The approach taken by former Life On Mars (and many others) writer, drama commissioning guy for C4, et al. John Yorke is a little different to many of his contemporaries in so much as he claims not to be pushing a particular structure (“3 acts or none!”, “Give me a Hero’s Journey or give me death!”, etc.) but looking at the root shape underlying most (Western; it’s never stated, because sadly it generally gets ignored, but there are other approaches elsewhere) storytelling through history, regardless of how it’s broken down, what type of story it is, or what medium it appears in. He also goes into the why of this shape (though at nothing like the length you’re led to believe; it’s the last 20 pages out of 230), what it says about/how it’s shaped by our psychology, and, interestingly, why it almost automatically dooms series writing with developing characters to around three outings at most.

On the way, he covers the evolution of the “standard” forms from Ancient Greece, the five-act theatrical standard and how that arose from candle length and audience comfort (the need, then, for regular breaks), then three-act and how that came with gas/electric light and better seating, via Campbell, Vogler, and all the exceptions and variances throughout.

As a writing manual, it’s good, particularly on the character side. I particularly like the emphasis on needing a good antagonist (in whichever form that comes), and why they need to be there. The difference in writing series characters - tinged slightly gratingly by unfortunate terms like “two-dimensional” and “genre writing” that aren’t actually as loaded in context but which I imagine would easily put people’s backs out - and the perils involved are also something I’ve not seen before in a book of this type. His history of screenwriting theory and trends is thorough and engaging (and, if you’re writing in the field today, necessary).

There are some quibbles. The required disclaimer, repeated on occasion, that there will always be exceptions to any rule makes the advice woollier than it might be, I’m not sure there isn’t a bunch of “A=B because B=A” reasoning in the psychology, whose heavy Jungian reliance I’m not sure is entirely advisable, and for all that he claims that all standard structures are merely ways of breaking apart the root story, he tends to outline everything in terms of five acts (which is fine, just seems a touch inconsistent).

All told, though, this is an engaging and thorough dissection of story craft that’s far broader, and thus more helpful, than many other attempts I’ve read.
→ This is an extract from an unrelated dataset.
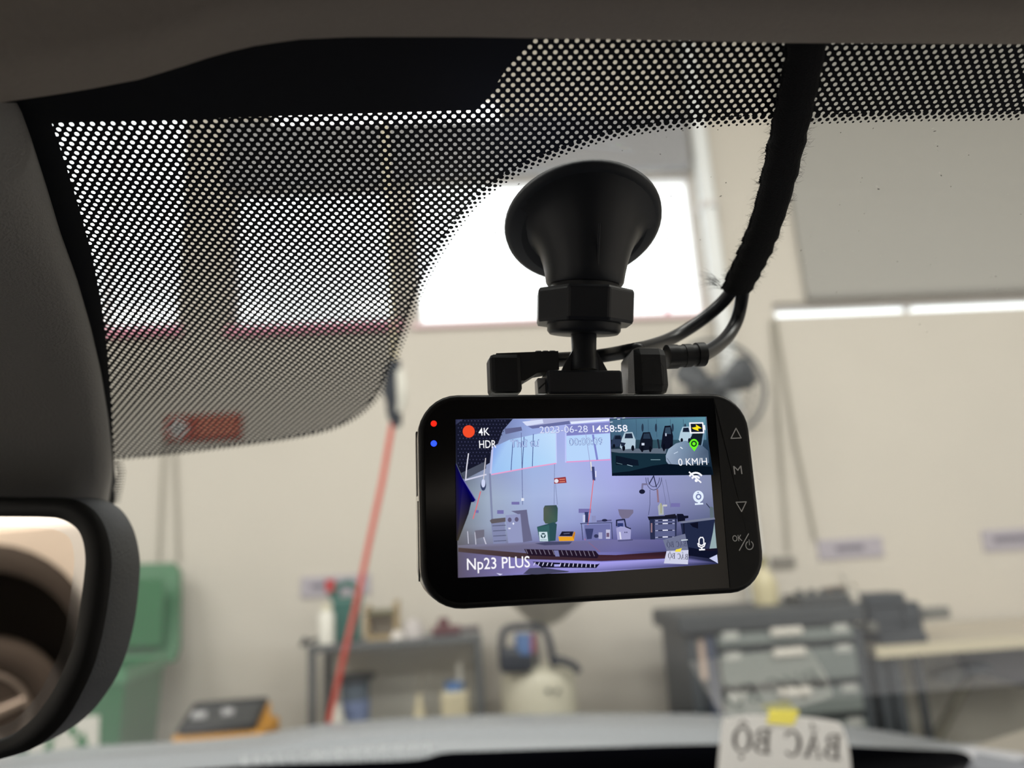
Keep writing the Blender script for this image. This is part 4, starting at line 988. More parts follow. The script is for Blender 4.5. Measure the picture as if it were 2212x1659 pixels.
s_line([(1281, 940), (1290, 992)], 4.5, (128, 136, 206)); s_line([(1201, 928), (1202, 1000)], 2, (196, 206, 250)); s_line([(1222, 918), (1222, 998)], 3, (190, 200, 250)); s_line([(1064, 965), (1060, 1024)], 4, (190, 196, 236))
s_line([(1262, 914), (1274, 996), (1276, 1020)], 1.2, (150, 160, 206)); s_line([(1276, 998), (1278, 1016)], 2.4, (230, 226, 220))
# left dark dotted corner
s_poly([(984, 918), (1000, 906), (1108, 905), (1086, 930), (1076, 958), (1062, 966), (1058, 1000), (1030, 1016), (1000, 1034), (986, 1000)], (22, 24, 42))
zd_ = zl_()
for i in range(15):
    for j in range(14):
        x, y = 990 + i * 7.2 + (j % 2) * 3.4, 909 + j * 7.6
        if x + max(0, y - 925) * 0.62 < 1100 - 0.1 * (y - 905) and y < 1012 - (x - 990) * 0.2: s_disc(x, y, 1.3, 1.6, (60, 62, 92), 6, zd_)
s_poly([(996, 1022), (1050, 996), (1050, 1012), (1003, 1036)], (74, 80, 96))
s_line([(1012, 980), (1008, 1010), (1006, 1036)], 2.2, (226, 226, 240)); s_line([(1005, 1037), (1050, 1025)], 3, (206, 208, 232)); s_line([(1049, 990), (1044, 1040)], 1.8, (210, 206, 214))
# conduits, boxes and wall signs
s_line([(1058, 1024), (1063, 1120)], 4, (128, 136, 168)); s_line([(1198, 1003), (1197, 1090)], 1, (120, 128, 168)); s_line([(1200, 1046), (1204, 1090)], 1, (120, 128, 168))
s_rect(1126, 1076, 1132, 1082, (226, 230, 244))
for q in ((1105, 1084, 1122, 1090), (1074, 1102, 1088, 1110), (1250, 1099, 1277, 1108), (1449, 1087, 1469, 1095), (1025, 1102, 1034, 1108)): s_rect(*q, (116, 112, 170))
s_poly([(1197, 1033), (1222, 1030), (1224, 1043), (1197, 1045)], (150, 54, 60)); s_disc(1202, 1039, 4.4, 4.4, (226, 226, 240)); s_line([(1209, 1036), (1220, 1035)], 2, (216, 130, 110)); s_line([(1209, 1041), (1220, 1040)], 2, (216, 130, 110))
# hooks and hoses
s_disc(1044, 1048, 6, 12, (56, 66, 100)); s_disc(1044, 1044, 4.4, 9, (206, 214, 244)); s_line([(1038, 1062), (1028, 1100), (1022, 1120)], 2, (222, 112, 118))
s_line([(1281, 1010), (1283, 1036)], 6, (60, 66, 112)); s_line([(1287, 1018), (1287, 1030)], 2.4, (220, 222, 244)); s_line([(1282, 1037), (1274, 1108), (1264, 1166)], 1.8, (224, 112, 122))
# fan and bracket
for r_ in (17, 12.5): s_line([(1412 + r_ * math.cos(R(a_)), 1032 + 1.55 * r_ * math.sin(R(a_))) for a_ in range(0, 181, 15)], 1.3, (58, 62, 96))
s_line([(1412, 1028), (1418, 1052)], 2.2, (40, 44, 74)); s_line([(1412, 1028), (1402, 1046)], 2.2, (40, 44, 74)); s_line([(1398, 1046), (1388, 1046), (1387, 1058)], 4, (120, 116, 150)); s_disc(1387, 1062, 6.5, 5, (26, 28, 50))
s_line([(1404, 1058), (1404, 1090), (1401, 1112)], 1.1, (70, 74, 110)); s_line([(1430, 1036), (1440, 1096)], 1, (110, 114, 150)); s_line([(1438, 1036), (1449, 1096)], 1, (110, 114, 150)); s_line([(1420, 1058), (1422, 1084)], 4, (140, 112, 130))
# things standing at the wall
s_poly([(1060, 1122), (1090, 1119), (1093, 1176), (1066, 1177)], (130, 136, 172)); s_poly([(1058, 1125), (1062, 1121), (1092, 1118), (1092, 1127), (1062, 1131)], (96, 90, 96))
for k in range(4): s_line([(1064 + k, 1136 + 11 * k), (1092 + k * 0.5, 1134.5 + 11 * k)], 1.4, (80, 84, 110))
s_poly([(1104, 1104), (1138, 1101), (1142, 1130), (1150, 1168), (1126, 1172), (1122, 1112)], (104, 104, 136)); s_poly([(1092, 1113), (1124, 1110), (1130, 1172), (1098, 1174)], (146, 152, 192))
s_disc(1101, 1123, 4.2, 5, (96, 90, 120)); s_disc(1116, 1122, 4.2, 5, (96, 90, 120)); s_poly([(1109, 1128), (1111, 1131), (1109, 1134), (1107, 1131)], (236, 240, 255)); s_rect(1098, 1140, 1103, 1143, (220, 222, 240))
s_line([(1040, 1146), (1050, 1176)], 2, (206, 206, 224)); s_line([(1026, 1150), (1028, 1176)], 1.6, (200, 200, 216)); s_line([(1010, 1148), (1012, 1174)], 1.6, (200, 200, 216)); s_poly([(1026, 1146), (1046, 1144), (1046, 1160), (1028, 1164)], (110, 108, 124))
s_poly([(1177, 1092), (1202, 1091), (1205, 1098), (1204, 1126), (1198, 1131), (1178, 1131), (1174, 1124), (1174, 1098)], [(60, 82, 84), (52, 74, 78), (58, 84, 80), (60, 92, 84), (62, 94, 86), (74, 92, 78), (90, 96, 84), (84, 92, 82)])
s_poly([(1160, 1138), (1196, 1128), (1203, 1132), (1200, 1168), (1170, 1171)], (44, 78, 84)); s_poly([(1160, 1139), (1186, 1134), (1188, 1170), (1166, 1170)], (52, 94, 96))
s_poly([(1164, 1149), (1182, 1149), (1184, 1169), (1166, 1169)], (206, 226, 236)); s_disc(1173.5, 1157, 5.6, 5.8, (44, 74, 84)); s_disc(1173.5, 1157, 2.4, 2.6, (206, 226, 236)); s_line([(1168, 1166), (1181, 1166)], 1.2, (120, 150, 160))
for a_ in (90, 210, 330): s_line([(1173.5, 1157), (1173.5 + 6.5 * math.cos(R(a_)), 1157 + 6.5 * math.sin(R(a_)))], 1.1, (206, 226, 236))
s_poly([(1206, 1159), (1240, 1159), (1240, 1168), (1208, 1169)], (232, 164, 40)); s_poly([(1208, 1158), (1214, 1148), (1239, 1148), (1236, 1158)], (28, 28, 48)); s_poly([(1236, 1158), (1240, 1148), (1243, 1150), (1240, 1166)], (196, 130, 40)); s_line([(1218, 1153), (1230, 1152)], 2, (90, 92, 120))
# work table and drainer
s_line([(1254, 1131), (1322, 1129)], 2, (74, 78, 116)); s_line([(1256, 1131), (1259, 1166)], 1.6, (66, 70, 106)); s_line([(1321, 1130), (1323, 1164)], 1.8, (66, 70, 106))
s_poly([(1262, 1134), (1318, 1132), (1319, 1164), (1264, 1166)], (110, 114, 166)); s_rect(1263, 1106, 1271, 1129, (52, 60, 104)); s_rect(1259, 1112, 1264, 1128, (196, 200, 232)); s_rect(1278, 1114, 1287, 1128, (140, 144, 188)); s_line([(1290, 1126), (1320, 1124)], 3.4, (96, 96, 140)); s_disc(1306, 1124, 6, 3, (40, 42, 72))
s_poly([(1264, 1142), (1282, 1142), (1278, 1164), (1268, 1165)], (58, 64, 108)); s_rect(1293, 1150, 1301, 1164, (168, 170, 206)); s_rect(1309, 1144, 1318, 1164, (190, 190, 220)); s_rect(1310, 1151, 1316, 1160, (110, 90, 120)); s_disc(1288, 1158, 5, 4, (52, 56, 92))
s_poly([(1335, 1100), (1368, 1101), (1368, 1108), (1358, 1119), (1344, 1121), (1338, 1112)], (118, 112, 140)); s_line([(1349, 1120), (1349, 1130)], 1.6, (160, 160, 200))
s_line([(1332, 1136), (1332, 1124), (1349, 1122), (1352, 1138)], 3, (30, 34, 64)); s_rect(1334, 1130, 1346, 1138, (44, 56, 110)); s_poly([(1331, 1141), (1340, 1137), (1360, 1139), (1363, 1146), (1362, 1166), (1334, 1167)], (160, 160, 206)); s_line([(1352, 1138), (1362, 1142)], 2.6, (34, 38, 66)); s_disc(1350, 1150, 1.2, 1.6, (60, 60, 100)); s_disc(1354, 1150, 1.2, 1.6, (60, 60, 100)); s_line([(1339, 1150), (1341, 1164)], 3, (226, 226, 244))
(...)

Three Uses Of The Knife (David Mamet)

A reference in Into The Woods led me to this, Mamet’s short essay(s) from 1998 on what makes good drama (which, pro tip, isn’t available as an ebook in the UK so if you’re a Brit you may have to, uh, trick stores into thinking you’re in the US or get an American friend to pass it along minus DRM).

Mamet - it goes without saying - knows his stuff, and there’s some good material here. Not in terms of framing a story, but in terms of what drives audience interest in a scene or a character, and, again, the why of it (to the extent that some of Yorke’s book reads like a lengthening of what’s here).

It’s also wrapped up in a lot of politics (on which Mamet went on to write a separate book a couple of years ago) and railing against the rise of 700-channel TV culture (IIRC, likewise), and the somewhat scattershot structure means the whole thing reads like the recorded ramblings of your supremely talented but also deeply cranky playwright uncle after a couple of glasses of sherry.

That said, it’s worth reading. Not worth paying print prices for now - in hardcopy you’re looking at $20-30 for, ooh, probably 15k ish words, about half of which go for a long wander - but otherwise.